WASHINGTON -- The Federal Reserve left a key interest rate at a 45-year low on Tuesday and pledged anew to keep rates down for a "considerable period."
However, Wall Street investors didn't like hints from the Fed that the period of easy money may be drawing to a close, even if the first rate increases are still months away.
Dropping Dow
The Dow Jones industrial average, which in early trading crossed the psychologically important 10,000-point level for the first time in 18 months, lost altitude after the Fed's afternoon announcement and finished the day at 9,923, down 41 points for the day.
The Fed in its statement said that it was leaving the federal funds rate, the interest that banks charge on overnight loans, at 1 percent, where it has been since the last rate change, a quarter-point cut last June.
What caught investors' attention was that the statement released at the Fed's final meeting of the year struck a noticeably more upbeat tone about economic prospects than it had in recent months, suggesting that the policy-makers' three-year period of monetary easing may be nearing an end.
The Fed noted that the economy was expanding briskly, reflecting the torrid 8.2 percent growth rate turned in for the July-September quarter. The Fed also said the labor market "appears to be improving modestly," reflecting the fact that after a prolonged period of job losses, the economy has gained nearly 300,000 jobs over the past four months.
Federal Reserve chairman Alan Greenspan and his colleagues, who in May had raised concerns about a possible destabilizing bout of deflation -- falling prices -- said Tuesday that the prospect of inflation going lower had diminished in recent months and was now about equal with the possibility that inflation could increase.
The more upbeat comments about the economy and the diminished worries about falling inflation led analysts to believe that while an actual Fed interest rate increase is still some months away, the central bank is beginning to prepare the markets for such a move.
"The Fed is definitely stepping in the direction of preparing the market for an eventual tightening of monetary policy," said Sung Won Sohn, chief economist at Wells Fargo in Minneapolis.
Sohn said the central bank will probably drop its promise to keep rates low for a "considerable period" at its March meeting next year. The Fed has been using that phrase since last August as a way to assure investors that the absence of inflationary pressures meant that it could keep rates lower for a longer period of time than in past recoveries.
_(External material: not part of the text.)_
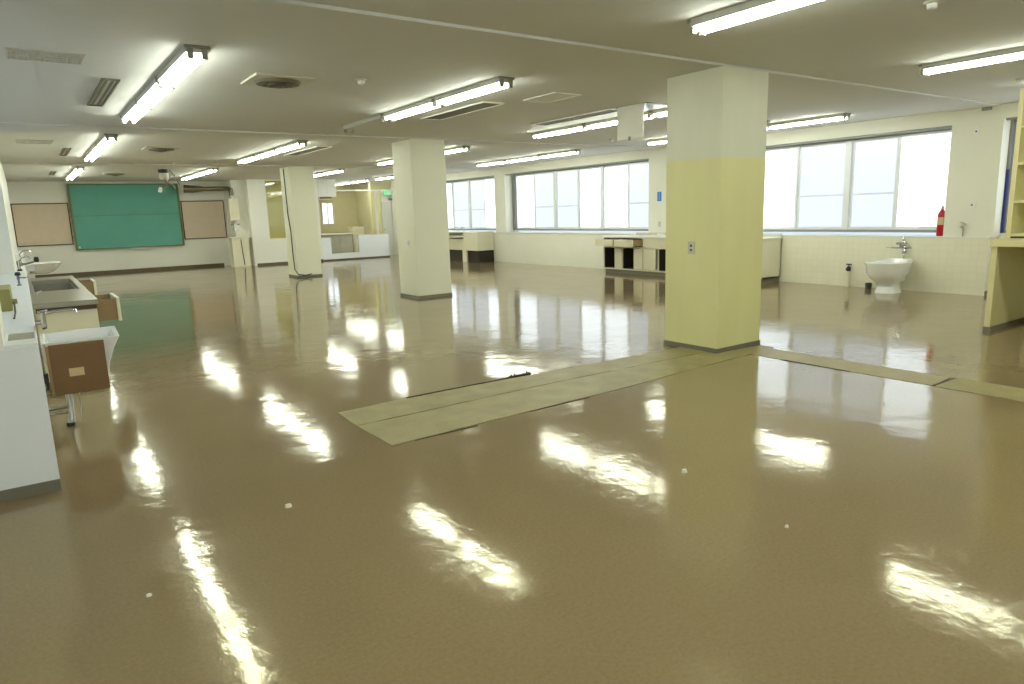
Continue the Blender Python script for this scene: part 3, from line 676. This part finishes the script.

Sohn said he did not anticipate an actual hike in interest rates until after the November presidential election because of the Fed's reluctance to change rates during an election period for fear of becoming an issue in the campaign.
Other analysts, however, took the more positive tone in the Fed's statement as an indication that the central bank may feel the need to move more quickly than late next year to start raising rates.
"The Fed made a few more changes in their statement than I was expecting and I think that points to an earlier, rather than later, increase in rates," said David Wyss, chief economist at Standard & Poor's in New York.
He said that the most likely time for a Fed rate increase was at the June meeting, which would give the central bank time to change the direction of monetary policy in early summer rather than perhaps being forced to move in the fall by economic events in the closing weeks of a presidential campaign.
Still, even a June increase in rates would be six months away, meaning that consumers would be able to enjoy the lowest interest rates in decades for some time to come. Banks' prime lending rate, the benchmark rate for millions of consumer and business loans, has been at 4 percent since the Fed's last rate change in June.
The low interest rates in the United States are viewed as one of the factors pushing the U.S. dollar down in value against other currencies. In recent weeks, the dollar has hit record lows in relation to the euro, the 12-nation European currency launched in January 1999.
Analysts said that at the moment the Fed is probably not concerned about the dollar's fall, given that the decline has been orderly and a weaker dollar will make U.S. exports more competitive and thus help to lower the country's soaring trade deficit.
The Fed decision to leave rates unchanged was approved on an unanimous vote of the Federal Open Market Committee, the panel of seven Fed board governors and five Fed regional bank presidents, who meet eight times a year to set interest rates.